Nick Fair has ridden bucking horses since he was a teenager, and has the scars to prove it. By his reckoning, he’s been concussed 35 times, knocked out repeatedly, he’s had teeth cracked in half and bones shattered by 1,100-pound wild horses.
“I broke my back and neck flipping off a rodeo horse,” says Fair, a handsome, muscled 30-year-old. “The horse missed his front feet when he was bucking, did a somersault with me on him, cracked my sternum, broke two vertebrae on my back.”
Injuries and gorings notwithstanding, Rouillier says he’s going to be a world champion bull rider one day. Well, that or an electrician. Outside the raucous arena, the sun is setting behind the green hills that surround St-Tite.
The smell of barbecued pork ribs cuts through the foggy manure scent as carnival lights flicker against the pavement on St-Joseph Blvd. The carnies yell at passersby, inviting them to try their luck at target practice, darts, skee-ball and the other games scattered across the festival.
Thousands of people mill about the street on this unseasonably warm evening, smoking cigarettes and sipping cans of Coors Light. In the distance, a woman sings country music while elderly folk linedance under a large yellow tent.

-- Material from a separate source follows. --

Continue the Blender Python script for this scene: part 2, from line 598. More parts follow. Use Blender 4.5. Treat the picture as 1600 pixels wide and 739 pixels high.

Locals peer at the scene from lawn chairs they’ve laid out on their stoops. Most houses are adorned with cowboy-themed decorations — paper horses, guns and hats — and pasteboard signs advertising $10 parking in their yard. One man says he charged a group of tourists $3,000 to use his basement and camp in his yard, a spot in the middle of the action, throughout the festival.
Since there’s little in the way of hotel accommodations, signs advertising rooms for rent are visible on almost every front balcony in the tiny downtown core. Next to the vast stables and corrals that skirt the edge of town, there’s a small city of trailers and RVs. By Saturday there will be 10,000 of them — meaning that, for one day, there will be three times more trailers in town than citizens of St-Tite.
Montreal — with its métro lines, martini bars and vegan restaurants — may just be a two-hour ride southwest, but it might as well be on another planet.